◆ The request: Your task is to print the material below exactly as presented.

◆ Source excerpt:
· · · · · · ·

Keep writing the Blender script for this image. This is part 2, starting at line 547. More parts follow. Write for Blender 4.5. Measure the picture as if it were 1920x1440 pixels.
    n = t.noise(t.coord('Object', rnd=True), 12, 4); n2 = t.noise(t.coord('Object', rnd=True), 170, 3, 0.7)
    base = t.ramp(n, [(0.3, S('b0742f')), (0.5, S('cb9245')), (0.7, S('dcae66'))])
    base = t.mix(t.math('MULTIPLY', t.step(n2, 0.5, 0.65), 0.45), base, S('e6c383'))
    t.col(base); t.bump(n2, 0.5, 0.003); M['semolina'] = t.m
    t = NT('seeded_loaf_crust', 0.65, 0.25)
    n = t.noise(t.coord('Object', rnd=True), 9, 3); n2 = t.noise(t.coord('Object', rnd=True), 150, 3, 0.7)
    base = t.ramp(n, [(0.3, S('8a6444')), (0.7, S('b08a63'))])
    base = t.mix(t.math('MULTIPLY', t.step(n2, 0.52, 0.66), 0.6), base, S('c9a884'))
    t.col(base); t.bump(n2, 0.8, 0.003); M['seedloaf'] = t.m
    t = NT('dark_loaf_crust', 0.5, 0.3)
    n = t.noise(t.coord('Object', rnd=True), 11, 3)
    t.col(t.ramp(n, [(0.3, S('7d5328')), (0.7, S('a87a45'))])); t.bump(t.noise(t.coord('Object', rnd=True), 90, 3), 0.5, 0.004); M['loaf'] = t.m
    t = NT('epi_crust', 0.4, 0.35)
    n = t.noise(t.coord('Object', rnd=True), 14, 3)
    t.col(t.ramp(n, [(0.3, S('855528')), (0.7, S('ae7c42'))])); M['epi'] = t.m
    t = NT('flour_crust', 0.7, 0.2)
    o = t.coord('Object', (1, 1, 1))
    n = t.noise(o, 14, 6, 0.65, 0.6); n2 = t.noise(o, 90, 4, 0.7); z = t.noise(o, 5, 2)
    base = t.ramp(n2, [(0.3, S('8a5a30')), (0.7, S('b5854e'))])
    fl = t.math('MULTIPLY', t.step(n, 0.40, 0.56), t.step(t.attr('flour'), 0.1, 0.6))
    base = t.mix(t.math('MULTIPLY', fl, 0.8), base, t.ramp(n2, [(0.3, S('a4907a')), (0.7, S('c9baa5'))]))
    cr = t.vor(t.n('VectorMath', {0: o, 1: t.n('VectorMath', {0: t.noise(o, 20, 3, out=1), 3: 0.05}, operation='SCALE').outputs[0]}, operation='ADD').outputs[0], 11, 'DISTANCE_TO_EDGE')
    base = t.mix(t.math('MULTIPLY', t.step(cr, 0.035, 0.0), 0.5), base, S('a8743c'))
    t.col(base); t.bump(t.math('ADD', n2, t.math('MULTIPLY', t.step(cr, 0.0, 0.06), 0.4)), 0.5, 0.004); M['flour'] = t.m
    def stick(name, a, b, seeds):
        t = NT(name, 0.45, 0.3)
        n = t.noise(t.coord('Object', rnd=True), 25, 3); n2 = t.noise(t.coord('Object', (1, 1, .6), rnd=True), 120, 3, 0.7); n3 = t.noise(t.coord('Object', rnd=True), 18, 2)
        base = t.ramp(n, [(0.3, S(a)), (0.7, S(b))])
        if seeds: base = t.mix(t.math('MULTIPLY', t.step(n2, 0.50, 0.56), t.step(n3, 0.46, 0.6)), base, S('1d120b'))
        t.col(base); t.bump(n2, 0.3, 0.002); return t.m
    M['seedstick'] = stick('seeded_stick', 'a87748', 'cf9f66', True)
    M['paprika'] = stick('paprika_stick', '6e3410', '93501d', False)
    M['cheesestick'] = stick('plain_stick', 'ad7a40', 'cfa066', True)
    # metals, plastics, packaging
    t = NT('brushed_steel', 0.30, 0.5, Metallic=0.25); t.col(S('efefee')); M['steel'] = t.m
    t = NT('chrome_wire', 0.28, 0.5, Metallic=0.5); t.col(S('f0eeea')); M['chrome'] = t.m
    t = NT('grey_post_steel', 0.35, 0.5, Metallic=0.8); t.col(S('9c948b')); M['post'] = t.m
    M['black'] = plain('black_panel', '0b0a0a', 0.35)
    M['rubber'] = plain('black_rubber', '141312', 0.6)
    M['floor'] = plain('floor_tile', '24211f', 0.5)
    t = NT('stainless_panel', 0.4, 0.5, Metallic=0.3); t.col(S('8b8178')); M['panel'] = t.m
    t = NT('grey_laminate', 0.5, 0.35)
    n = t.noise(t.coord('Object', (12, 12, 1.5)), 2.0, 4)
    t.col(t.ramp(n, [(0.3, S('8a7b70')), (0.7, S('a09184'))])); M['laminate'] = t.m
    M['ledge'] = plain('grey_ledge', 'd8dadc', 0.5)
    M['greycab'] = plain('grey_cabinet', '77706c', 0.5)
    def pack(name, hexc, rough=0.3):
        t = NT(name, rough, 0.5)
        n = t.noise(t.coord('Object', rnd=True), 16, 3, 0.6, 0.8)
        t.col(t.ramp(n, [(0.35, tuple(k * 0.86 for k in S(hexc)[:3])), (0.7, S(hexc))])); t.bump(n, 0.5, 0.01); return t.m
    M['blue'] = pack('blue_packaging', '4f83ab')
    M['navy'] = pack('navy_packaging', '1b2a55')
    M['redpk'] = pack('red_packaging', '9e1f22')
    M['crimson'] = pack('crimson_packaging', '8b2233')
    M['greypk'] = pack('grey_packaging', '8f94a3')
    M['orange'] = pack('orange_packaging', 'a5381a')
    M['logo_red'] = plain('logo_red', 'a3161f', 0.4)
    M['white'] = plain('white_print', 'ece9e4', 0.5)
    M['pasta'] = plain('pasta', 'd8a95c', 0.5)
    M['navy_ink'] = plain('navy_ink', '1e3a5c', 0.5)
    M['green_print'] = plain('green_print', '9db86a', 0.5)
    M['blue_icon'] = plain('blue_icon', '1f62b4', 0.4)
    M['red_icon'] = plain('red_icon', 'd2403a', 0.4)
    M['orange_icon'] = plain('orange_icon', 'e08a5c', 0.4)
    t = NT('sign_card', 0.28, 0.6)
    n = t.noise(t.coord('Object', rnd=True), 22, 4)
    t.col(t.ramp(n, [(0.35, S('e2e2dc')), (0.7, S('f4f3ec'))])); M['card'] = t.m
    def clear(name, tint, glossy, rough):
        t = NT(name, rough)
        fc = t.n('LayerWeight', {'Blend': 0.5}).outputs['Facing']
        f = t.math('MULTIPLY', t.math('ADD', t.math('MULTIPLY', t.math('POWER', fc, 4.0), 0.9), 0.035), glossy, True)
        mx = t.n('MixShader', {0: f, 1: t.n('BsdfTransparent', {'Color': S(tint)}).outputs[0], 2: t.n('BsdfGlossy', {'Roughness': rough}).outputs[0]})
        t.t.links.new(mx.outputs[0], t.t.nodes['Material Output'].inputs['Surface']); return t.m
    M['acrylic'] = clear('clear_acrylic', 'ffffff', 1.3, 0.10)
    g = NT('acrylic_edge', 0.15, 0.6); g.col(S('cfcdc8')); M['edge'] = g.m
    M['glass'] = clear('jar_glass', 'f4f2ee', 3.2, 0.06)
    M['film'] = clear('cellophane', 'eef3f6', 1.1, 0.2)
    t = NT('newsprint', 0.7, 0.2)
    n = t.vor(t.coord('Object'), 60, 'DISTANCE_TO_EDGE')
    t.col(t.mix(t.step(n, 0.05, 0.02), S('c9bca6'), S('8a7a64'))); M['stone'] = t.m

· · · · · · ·

◆ Task result:
Keep writing the Blender script for this image. This is part 2, starting at line 547. More parts follow. Write for Blender 4.5. Measure the picture as if it were 1920x1440 pixels.
    n = t.noise(t.coord('Object', rnd=True), 12, 4); n2 = t.noise(t.coord('Object', rnd=True), 170, 3, 0.7)
    base = t.ramp(n, [(0.3, S('b0742f')), (0.5, S('cb9245')), (0.7, S('dcae66'))])
    base = t.mix(t.math('MULTIPLY', t.step(n2, 0.5, 0.65), 0.45), base, S('e6c383'))
    t.col(base); t.bump(n2, 0.5, 0.003); M['semolina'] = t.m
    t = NT('seeded_loaf_crust', 0.65, 0.25)
    n = t.noise(t.coord('Object', rnd=True), 9, 3); n2 = t.noise(t.coord('Object', rnd=True), 150, 3, 0.7)
    base = t.ramp(n, [(0.3, S('8a6444')), (0.7, S('b08a63'))])
    base = t.mix(t.math('MULTIPLY', t.step(n2, 0.52, 0.66), 0.6), base, S('c9a884'))
    t.col(base); t.bump(n2, 0.8, 0.003); M['seedloaf'] = t.m
    t = NT('dark_loaf_crust', 0.5, 0.3)
    n = t.noise(t.coord('Object', rnd=True), 11, 3)
    t.col(t.ramp(n, [(0.3, S('7d5328')), (0.7, S('a87a45'))])); t.bump(t.noise(t.coord('Object', rnd=True), 90, 3), 0.5, 0.004); M['loaf'] = t.m
    t = NT('epi_crust', 0.4, 0.35)
    n = t.noise(t.coord('Object', rnd=True), 14, 3)
    t.col(t.ramp(n, [(0.3, S('855528')), (0.7, S('ae7c42'))])); M['epi'] = t.m
    t = NT('flour_crust', 0.7, 0.2)
    o = t.coord('Object', (1, 1, 1))
    n = t.noise(o, 14, 6, 0.65, 0.6); n2 = t.noise(o, 90, 4, 0.7); z = t.noise(o, 5, 2)
    base = t.ramp(n2, [(0.3, S('8a5a30')), (0.7, S('b5854e'))])
    fl = t.math('MULTIPLY', t.step(n, 0.40, 0.56), t.step(t.attr('flour'), 0.1, 0.6))
    base = t.mix(t.math('MULTIPLY', fl, 0.8), base, t.ramp(n2, [(0.3, S('a4907a')), (0.7, S('c9baa5'))]))
    cr = t.vor(t.n('VectorMath', {0: o, 1: t.n('VectorMath', {0: t.noise(o, 20, 3, out=1), 3: 0.05}, operation='SCALE').outputs[0]}, operation='ADD').outputs[0], 11, 'DISTANCE_TO_EDGE')
    base = t.mix(t.math('MULTIPLY', t.step(cr, 0.035, 0.0), 0.5), base, S('a8743c'))
    t.col(base); t.bump(t.math('ADD', n2, t.math('MULTIPLY', t.step(cr, 0.0, 0.06), 0.4)), 0.5, 0.004); M['flour'] = t.m
    def stick(name, a, b, seeds):
        t = NT(name, 0.45, 0.3)
        n = t.noise(t.coord('Object', rnd=True), 25, 3); n2 = t.noise(t.coord('Object', (1, 1, .6), rnd=True), 120, 3, 0.7); n3 = t.noise(t.coord('Object', rnd=True), 18, 2)
        base = t.ramp(n, [(0.3, S(a)), (0.7, S(b))])
        if seeds: base = t.mix(t.math('MULTIPLY', t.step(n2, 0.50, 0.56), t.step(n3, 0.46, 0.6)), base, S('1d120b'))
        t.col(base); t.bump(n2, 0.3, 0.002); return t.m
    M['seedstick'] = stick('seeded_stick', 'a87748', 'cf9f66', True)
    M['paprika'] = stick('paprika_stick', '6e3410', '93501d', False)
    M['cheesestick'] = stick('plain_stick', 'ad7a40', 'cfa066', True)
    # metals, plastics, packaging
    t = NT('brushed_steel', 0.30, 0.5, Metallic=0.25); t.col(S('efefee')); M['steel'] = t.m
    t = NT('chrome_wire', 0.28, 0.5, Metallic=0.5); t.col(S('f0eeea')); M['chrome'] = t.m
    t = NT('grey_post_steel', 0.35, 0.5, Metallic=0.8); t.col(S('9c948b')); M['post'] = t.m
    M['black'] = plain('black_panel', '0b0a0a', 0.35)
    M['rubber'] = plain('black_rubber', '141312', 0.6)
    M['floor'] = plain('floor_tile', '24211f', 0.5)
    t = NT('stainless_panel', 0.4, 0.5, Metallic=0.3); t.col(S('8b8178')); M['panel'] = t.m
    t = NT('grey_laminate', 0.5, 0.35)
    n = t.noise(t.coord('Object', (12, 12, 1.5)), 2.0, 4)
    t.col(t.ramp(n, [(0.3, S('8a7b70')), (0.7, S('a09184'))])); M['laminate'] = t.m
    M['ledge'] = plain('grey_ledge', 'd8dadc', 0.5)
    M['greycab'] = plain('grey_cabinet', '77706c', 0.5)
    def pack(name, hexc, rough=0.3):
        t = NT(name, rough, 0.5)
        n = t.noise(t.coord('Object', rnd=True), 16, 3, 0.6, 0.8)
        t.col(t.ramp(n, [(0.35, tuple(k * 0.86 for k in S(hexc)[:3])), (0.7, S(hexc))])); t.bump(n, 0.5, 0.01); return t.m
    M['blue'] = pack('blue_packaging', '4f83ab')
    M['navy'] = pack('navy_packaging', '1b2a55')
    M['redpk'] = pack('red_packaging', '9e1f22')
    M['crimson'] = pack('crimson_packaging', '8b2233')
    M['greypk'] = pack('grey_packaging', '8f94a3')
    M['orange'] = pack('orange_packaging', 'a5381a')
    M['logo_red'] = plain('logo_red', 'a3161f', 0.4)
    M['white'] = plain('white_print', 'ece9e4', 0.5)
    M['pasta'] = plain('pasta', 'd8a95c', 0.5)
    M['navy_ink'] = plain('navy_ink', '1e3a5c', 0.5)
    M['green_print'] = plain('green_print', '9db86a', 0.5)
    M['blue_icon'] = plain('blue_icon', '1f62b4', 0.4)
    M['red_icon'] = plain('red_icon', 'd2403a', 0.4)
    M['orange_icon'] = plain('orange_icon', 'e08a5c', 0.4)
    t = NT('sign_card', 0.28, 0.6)
    n = t.noise(t.coord('Object', rnd=True), 22, 4)
    t.col(t.ramp(n, [(0.35, S('e2e2dc')), (0.7, S('f4f3ec'))])); M['card'] = t.m
    def clear(name, tint, glossy, rough):
        t = NT(name, rough)
        fc = t.n('LayerWeight', {'Blend': 0.5}).outputs['Facing']
        f = t.math('MULTIPLY', t.math('ADD', t.math('MULTIPLY', t.math('POWER', fc, 4.0), 0.9), 0.035), glossy, True)
        mx = t.n('MixShader', {0: f, 1: t.n('BsdfTransparent', {'Color': S(tint)}).outputs[0], 2: t.n('BsdfGlossy', {'Roughness': rough}).outputs[0]})
        t.t.links.new(mx.outputs[0], t.t.nodes['Material Output'].inputs['Surface']); return t.m
    M['acrylic'] = clear('clear_acrylic', 'ffffff', 1.3, 0.10)
    g = NT('acrylic_edge', 0.15, 0.6); g.col(S('cfcdc8')); M['edge'] = g.m
    M['glass'] = clear('jar_glass', 'f4f2ee', 3.2, 0.06)
    M['film'] = clear('cellophane', 'eef3f6', 1.1, 0.2)
    t = NT('newsprint', 0.7, 0.2)
    n = t.vor(t.coord('Object'), 60, 'DISTANCE_TO_EDGE')
    t.col(t.mix(t.step(n, 0.05, 0.02), S('c9bca6'), S('8a7a64'))); M['stone'] = t.m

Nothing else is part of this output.